Fils d’homme, ce qui est devant toi, mange-le, mange ce rouleau !

PREMIERE LECTURE

MARDI, DIX-NEUVIEME SEMAINE DU TEMPS DE L’EGLISE – 2

 

« Le Seigneur me dit : ‘Fils d’homme,

mange ce qui est devant toi,

mange ce rouleau, et va parler

à la maison d’Israël.’ »

Ézéchiel 2,8 – 3,4

Nous sommes entrés, avec la dix-neuvième semaine du temps de l’Eglise, dans une longue méditation du prophète Ézéchiel qui va durer quinze jours, le temps de connaître un peu mieux celui qui fut prophète avec et après Jérémie, et dont la majeure partie de la vie s’est déroulée en exil à Babylone. Parce que hier lundi était le 10 août, fête de Saint Laurent, nous n’avons pas médité sur la première vision du prophète, Ézéchiel 1,2-28.

CE SERA POUR VOUS UN BON EXERCICE, FRUCTUEUX A LA LONGUE, DE LIRE L’INTRODUCTION AU LIVRE D’EZEKIEL DANS VOTRE BIBLE.

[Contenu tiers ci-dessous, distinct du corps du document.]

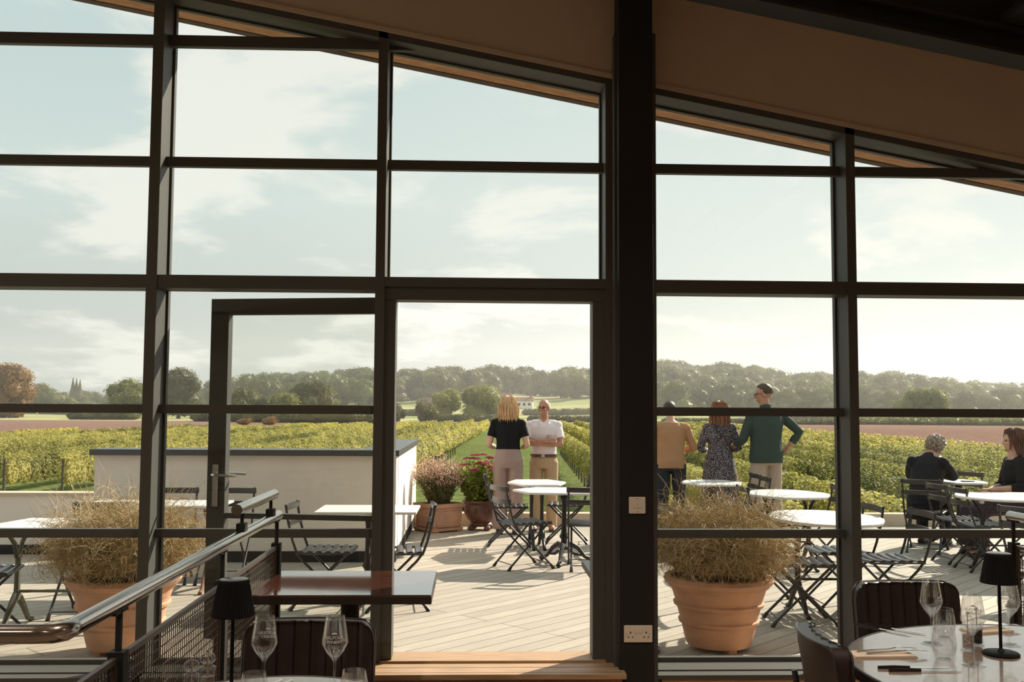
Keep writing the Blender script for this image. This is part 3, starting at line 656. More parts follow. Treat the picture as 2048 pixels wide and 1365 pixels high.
while x < 26.5: rows.append((x, 18.5, 142)); x += 2.25
x = -5.4
while x > -44:
    y1 = (145-3.3*(-15-x))/(1+3.3*.0497)*1.0+8.0; y1 = min(148, max(30, y1+R.uniform(-2, 2)))
    rows.append((x, 18.5 if x > -7 else 37+R.uniform(-.4, .4), y1)); x -= 2.25
rows = sorted(rows, key=lambda r: abs(r[0]))
for i, (x, y0, y1) in enumerate(rows):
    side = 'right' if x > 0 else 'left'
    first = x in (2.87, -5.4)
    lab = 'long leafy vine row bordering the mown grass lane on its %s side' % side if first else 'yellow green vine row in the vineyard block %s of the grass lane' % side
    t = thing('vine_row', (x+.0497*y0, y0, ZG), -math.atan(.0497), lab, 'vines', None if first else 'vine rows %s of the lane' % side)
    y = 0; k = i
    while y < 32 and y0+y < y1-5: leafpart('foliage', near[k % 3], t, y); y += 16; k += 1
    while y < 62 and y0+y < y1-12: leafpart('foliage', mid[k % 2], t, y); y += 30; k += 1
    while y0+y < y1-8: L_ = min(40, y1-y0-y); leafpart('foliage', far[k % 2], t, y, L_/40); y += 40; k += 1
    if abs(x) < 10.5 or y1-y0 < 60:
        n = int(min(60, y1-y0)/(2.4 if first else 5))
        for q in range(n+1): leafpart('post', postm, t, q*(2.4 if first else 5)+(.0))
    else: leafpart('post', postm, t, 0)
# haze over the fields, as on the day
hz = bpy.data.materials.new('distant haze'); hz.use_nodes = True; t = hz.node_tree; t.nodes.clear()
vs_ = t.nodes.new('ShaderNodeVolumeScatter'); vs_.inputs['Color'].default_value = (1, .97, .90, 1); vs_.inputs['Density'].default_value = 0.0008; vs_.inputs['Anisotropy'].default_value = .45
o_ = t.nodes.new('ShaderNodeOutputMaterial'); t.links.new(vs_.outputs[0], o_.inputs[1])
o = MB().box(-700, 700, 170, 1000, -30, 60).obj('haze', hz); setp(o, 'thin summer haze hanging over the distant fields and wooded hills', 'haze', kind='stuff')
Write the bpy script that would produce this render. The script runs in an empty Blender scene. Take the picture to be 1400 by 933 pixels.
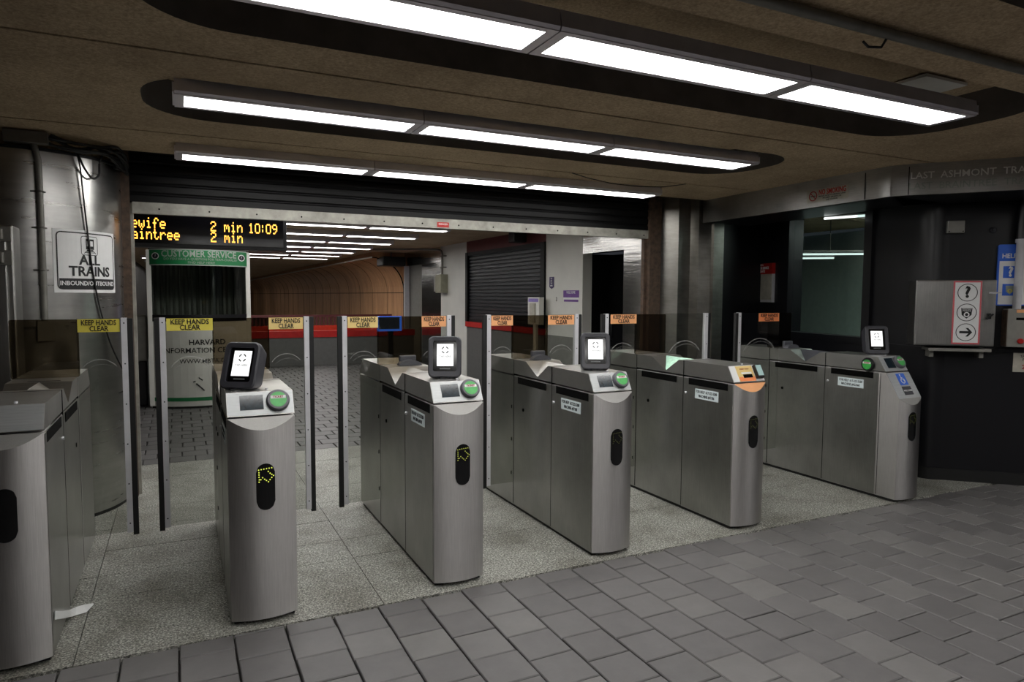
import bpy, bmesh, math, random
from mathutils import Vector, Matrix
from mathutils.geometry import tessellate_polygon
random.seed(7)
SC = bpy.context.scene
COL = SC.collection
# ------------------------------------------------------------------ camera
cam_d = bpy.data.cameras.new('camera'); cam = bpy.data.objects.new('camera', cam_d); COL.objects.link(cam)
cam_d.sensor_width = 36.0; cam_d.lens = 926.8 * 36.0 / 1400.0; cam_d.clip_start = 0.02; cam_d.clip_end = 200
YAW, PIT, ROL = 0.4560, 0.0667, -0.0053
_f = Vector((math.sin(YAW)*math.cos(PIT), math.cos(YAW)*math.cos(PIT), -math.sin(PIT)))
_r = Vector((math.cos(YAW), -math.sin(YAW), 0)); _d = _f.cross(_r)
_rr = _r*math.cos(ROL) + _d*math.sin(ROL); _dd = -_r*math.sin(ROL) + _d*math.cos(ROL)
_m = Matrix((( _rr.x, -_dd.x, -_f.x, 0), (_rr.y, -_dd.y, -_f.y, 0), (_rr.z, -_dd.z, -_f.z, 1.55), (0, 0, 0, 1)))
cam.matrix_world = _m
SC.camera = cam
# ------------------------------------------------------------------ world and view
w = bpy.data.worlds.new('world'); SC.world = w; w.use_nodes = True
w.node_tree.nodes['Background'].inputs[0].default_value = (0.8, 0.85, 1.0, 1)
w.node_tree.nodes['Background'].inputs[1].default_value = 0.03
SC.view_settings.view_transform = 'Standard'; SC.view_settings.look = 'None'
SC.view_settings.exposure = 0.0; SC.view_settings.gamma = 1.0; SC.view_settings.use_curve_mapping = False
LAMP = 17.0          # strength of the fluorescent diffusers
HALL_LAMP = 14.0
# ------------------------------------------------------------------ materials
def nt_mat(name):
    m = bpy.data.materials.new(name); m.use_nodes = True
    return m, m.node_tree, m.node_tree.nodes['Principled BSDF']
def lin(c):
    return tuple(((v/255.0)/12.92 if v/255.0 <= 0.04045 else (((v/255.0)+0.055)/1.055)**2.4) for v in c) + (1,)
def noise(nt, scale, stretch=(1,1,1), detail=4.0, rough=0.6, coord='Object'):
    tc = nt.nodes.new('ShaderNodeTexCoord'); mp = nt.nodes.new('ShaderNodeMapping')
    mp.inputs['Scale'].default_value = stretch
    n = nt.nodes.new('ShaderNodeTexNoise'); n.inputs['Scale'].default_value = scale
    n.inputs['Detail'].default_value = detail; n.inputs['Roughness'].default_value = rough
    nt.links.new(tc.outputs[coord], mp.inputs['Vector']); nt.links.new(mp.outputs['Vector'], n.inputs['Vector'])
    return n
def ramp(nt, src, stops):
    r = nt.nodes.new('ShaderNodeValToRGB'); cr = r.color_ramp
    while len(cr.elements) < len(stops): cr.elements.new(0.5)
    for e, (p, c) in zip(cr.elements, stops): e.position = p; e.color = c
    nt.links.new(src, r.inputs['Fac']); return r
def bump(nt, b, src, strength, dist=0.01):
    bp = nt.nodes.new('ShaderNodeBump'); bp.inputs['Strength'].default_value = strength; bp.inputs['Distance'].default_value = dist
    nt.links.new(src, bp.inputs['Height']); nt.links.new(bp.outputs['Normal'], b.inputs['Normal'])
def plain(name, rgb, rough=0.5, metal=0.0, vary=0.12, scale=12.0, spec=0.5, bumpy=0.0):
    """a painted / plastic surface with faint procedural mottling"""
    m, nt, b = nt_mat(name); c = lin(rgb)
    n = noise(nt, scale)
    lo = tuple(v*(1-vary) for v in c[:3]) + (1,); hi = tuple(min(1, v*(1+vary)) for v in c[:3]) + (1,)
    r = ramp(nt, n.outputs['Fac'], [(0.3, lo), (0.7, hi)])
    nt.links.new(r.outputs['Color'], b.inputs['Base Color'])
    b.inputs['Roughness'].default_value = rough; b.inputs['Metallic'].default_value = metal
    b.inputs['Specular IOR Level'].default_value = spec
    if bumpy: bump(nt, b, n.outputs['Fac'], bumpy)
    return m
def steel(name, val=0.5, rough=0.3, stretch=(60, 60, 1.2), tint=(1.0, 0.985, 0.95), blotch=0.12, bmp=0.03, scale=6.0, aniso=0.0):
    m, nt, b = nt_mat(name)
    n = noise(nt, scale, stretch, 3.0); n2 = noise(nt, 3.0, (1, 1, 1), 5.0)
    mx = nt.nodes.new('ShaderNodeMix'); mx.data_type = 'RGBA'; mx.blend_type = 'MULTIPLY'; mx.inputs['Factor'].default_value = 1.0
    c1 = ramp(nt, n.outputs['Fac'], [(0.25, tuple(val*0.86*t for t in tint)+(1,)), (0.75, tuple(val*1.1*t for t in tint)+(1,))])
    c2 = ramp(nt, n2.outputs['Fac'], [(0.3, (1-blotch,)*3+(1,)), (0.7, (1, 1, 1, 1))])
    nt.links.new(c1.outputs['Color'], mx.inputs['A']); nt.links.new(c2.outputs['Color'], mx.inputs['B'])
    nt.links.new(mx.outputs['Result'], b.inputs['Base Color'])
    b.inputs['Metallic'].default_value = 1.0
    if aniso:      # cross-brushed sheet: highlights are drawn out vertically
        tg = nt.nodes.new('ShaderNodeTangent'); tg.direction_type = 'RADIAL'; tg.axis = 'Z'
        b.inputs['Anisotropic'].default_value = aniso; b.inputs['Anisotropic Rotation'].default_value = 0.25
        nt.links.new(tg.outputs['Tangent'], b.inputs['Tangent'])
    rr = nt.nodes.new('ShaderNodeMapRange'); rr.inputs['To Min'].default_value = rough*0.85; rr.inputs['To Max'].default_value = rough*1.2
    nt.links.new(n.outputs['Fac'], rr.inputs['Value']); nt.links.new(rr.outputs['Result'], b.inputs['Roughness'])
    if bmp: bump(nt, b, n.outputs['Fac'], bmp, 0.002)
    return m
def emit(name, rgb, s):
    m, nt, b = nt_mat(name)
    b.inputs['Base Color'].default_value = (0.02, 0.02, 0.02, 1)
    b.inputs['Emission Color'].default_value = rgb + (1,); b.inputs['Emission Strength'].default_value = s
    return m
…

Vous y apprendrez qu’Ézéchiel était prêtre, fils du prêtre Bouzi (cf. 1,2). Il a fait partie de la première fournée de prisonniers emmenés en Exil en 597 avant J.C. (Cf. 2 Rois 25,1-7). La deuxième interviendra dix ans plus tard, en 587, avec l’incendie du Temple de Salomon et la destruction des remparts (cf. 2 Rois 25,8-21). Ézéchiel vivra les dix dernières année du royaume de Juda depuis Babylone, parmi les exilés, alors que Jérémie était resté à Jérusalem (cf. Jérémie 29,1-23 ; 32,1-44 ; 34,1 – 35,19).

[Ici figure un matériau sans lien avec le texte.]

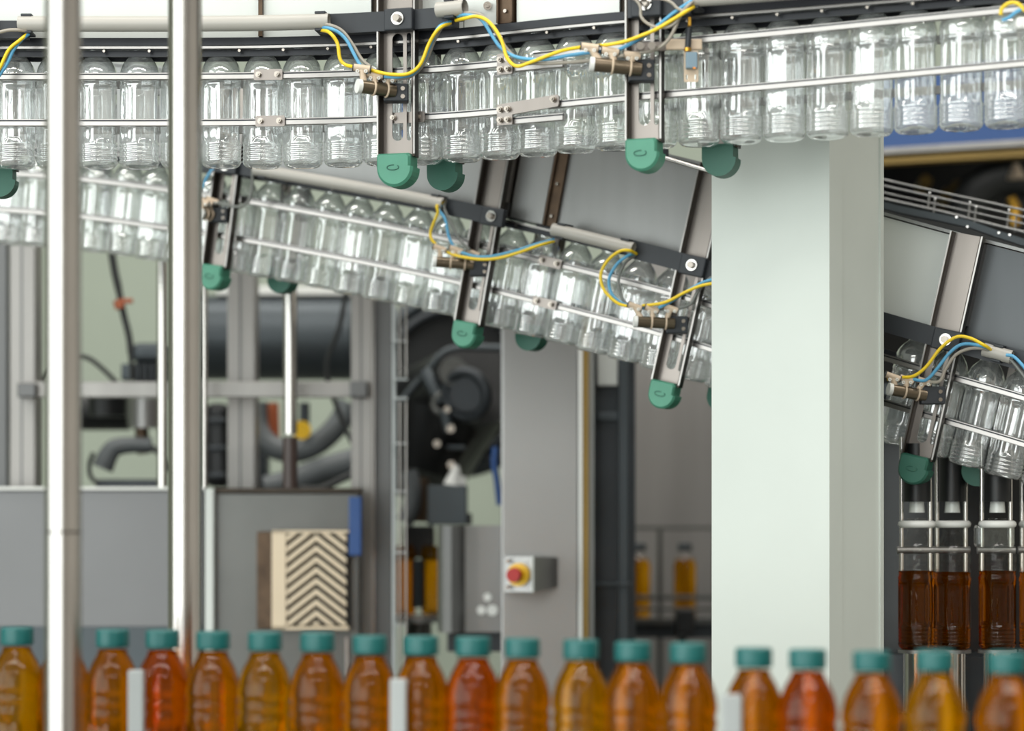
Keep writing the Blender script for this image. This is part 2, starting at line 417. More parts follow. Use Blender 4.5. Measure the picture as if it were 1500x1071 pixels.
# ------------------------------------------------------------------ guide rails
RS = [(-.003, -.0055), (.004, -.0055), (.004, .0055), (-.001, .0055), (-.003, .0048), (-.003, .0036), (.001, .0032), (.001, .0022), (-.004, .0016), (-.004, -.0046)]
def rail(c, a, b, u, off, label, group, mt='rail', uoff=0, back=False):
    sec = [((-bb if back else bb)+off, uu+u) for bb, uu in RS]
    fr = frames(c, a, b, 12, uoff); t = empty('guide_rail', fr[0][0], label, 'rail', group)
    MB().sweep(fr, sec).build('profile', mt, t, True)
    sg = -1 if back else 1
    if not back: MB().sweep(fr, [(off-.0046, u+.0014), (off+.002, u+.0014), (off+.002, u+.0034), (off-.0046, u+.0034)]).build('groove_shade_strip', 'channel', t, True)  # dark strip set proud, painting the shade inside the rail groove
    return t
rise = lambda px: max(0, (px-760))*.015/740
g1, g2 = 'guide rails of the upper conveyor', 'guide rails of the lower conveyor'
rail(ctr_u, -60, 750, .069, -.036, 'upper of two front guide rails across the upper bottles, left length', g1)
rail(ctr_u, -60, 750, 0, -.036, 'lower of two front guide rails across the upper bottles, left length', g1)
rail(ctr_u, 756, 842, .060, -.036, 'short cut rail stub under the cables right of upper four-bolt plate', g1)
rail(ctr_u, 756, 842, -.016, -.036, 'short cut rail stub below the long joint plate', g1)
rail(ctr_u, 820, 1560, .001, -.036, 'lower front guide rail climbing from joint plate to right frame edge', g1, 'rail', rise)
rail(ctr_u, 800, 1560, .074, -.036, 'upper front guide rail running behind the sensor to right frame edge', g1, 'rail', rise)
rail(ctr_u, -60, 1560, .069, .036, 'rear upper guide rail seen through the upper row of bottles', g1, 'alu', 0, True)
rail(ctr_u, -60, 1560, 0, .036, 'rear lower guide rail seen through the upper row of bottles', g1, 'alu', 0, True)
rail(ctr_l, -60, 800, .069, -.036, 'upper front guide rail of the lower conveyor, left of its joint plate', g2)
rail(ctr_l, -60, 795, 0, -.036, 'lower front guide rail of the lower conveyor, left of its joint plate', g2)
rail(ctr_l, 802, 1600, .069, -.036, 'upper front guide rail of the lower conveyor, right of its joint plate', g2)
rail(ctr_l, 797, 1600, 0, -.036, 'lower front guide rail of the lower conveyor, right of its joint plate', g2)
rail(ctr_l, -60, 1600, .075, .036, 'dark rear upper guide rail behind the lower row of bottles', g2, 'channel', 0, True)
rail(ctr_l, -60, 1600, .004, .036, 'dark rear lower guide rail behind the lower row of bottles', g2, 'channel', 0, True)
def bolt(mb_parent, x, y, z, r=.0045, name='bolt', m='bolt', h=.007):
    b = MB().cyl((x, y, z), (x, y-.0015, z), r*1.35, n=16).cyl((x, y-.0015, z), (x, y-h, z), r, n=6 if r > .004 else 12).cyl((x, y-h, z), (x, y-h-.002, z), r*.5, n=10)
    return b.build(name, m, mb_parent)
def rrect(x0, z0, x1, z1, r, k=4):
    out = []
    for cx, cz, a0 in ((x1-r, z1-r, 0), (x0+r, z1-r, 90), (x0+r, z0+r, 180), (x1-r, z0+r, 270)):
        for i in range(k+1):
            t = math.radians(a0+90*i/k); out.append((cx+r*math.cos(t), cz+r*math.sin(t)))
    return out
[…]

Le texte proclamé aujourd’hui (Ézéchiel 2,8 – 3,4) fait partie de ce que l’on appelle l’envoi en mission du prophète (Ézéchiel 2,1 – 3,21). Cela vaut la peine de tout lire, c’est très court. Ézéchiel est envoyé ver le peuple d’Israël dans une période très éprouvante de son histoire. Il y jouera un rôle essentiel que nous découvrirons au fil des jours. Il doit se préparer à ne pas craindre la parole de cette « nation rebelle » (cf. 2,6). Comment ? En prenant le rouleau qui lui est tendu et en le mangeant ! (2,9 – 3,3). C’est tout simple : ce que le prophète doit proclamer, ce n’est pas ce qu’il pense, ni ses sentiments, c’est la Parole de Dieu ! Toute la Parole, et rien que la Parole.

Deux fois, dans l’Écriture sainte, nous trouvons l’ordre donné à un prophète de manger le rouleau de la Parole. Ici, en Ezéchiel, et dans l’Apocalypse de Jean, 10,9-10. Souvent les psaumes évoquent le désir, la pratique de manger ou de dévorer la parole et la loi de Dieu : cf. le Psaume 119,43.103.131. Ces images très fortes nous appellent à comprendre que la Parole de Dieu est une nourriture ! Une nourriture qu’il ne s’agit pas d’avaler, mais de savourer ; il ne faut pas l’engloutir, mais la garder dans son palais, la mastiquer, en quelque sorte, afin qu’elle exsude tout son suc, tout son parfum, toute sa richesse.

La Parole de Dieu doit pénétrer au plus profond de notre âme, tout comme la nourriture doit subir cette transformation que la mastication rend possible. Nous ne sommes pas en mesure de la goûter d’un seul trait, de lui laisser nous transformer sans lui donner le temps de s’unir à notre âme d’une manière toute particulière, intime, silencieuse, contemplative.

Alors, mais alors seulement, rassasiés de cette Parole, nous pourrons faire ce que le Seigneur nous demande : « va parler à la maison d’Israël. » Alors, en effet, ce ne sera pas nous qui parlerons, mais le Seigneur, qui aura pris possession de nos cœurs par sa Parole, et son Esprit qui ouvre nos cœurs à l’intelligence des Ecritures. Le monde attend de nous non pas notre parole, même notre parole sur Dieu, mais il attend la Parole de Dieu !

Seigneur Jésus, je te rends grâce pour l’amour de la Parole que tu as mis dans mon cœur. Tu le sais, elle est la lumière de ma route et la lampe sur mes pas. Tu m’as fait cette grâce insigne, ne me laisse pas tomber dans la torpeur ou la fatigue. Conduis moi jusqu’à ton peuple, et, en ton Nom, je parlerai ta Parole.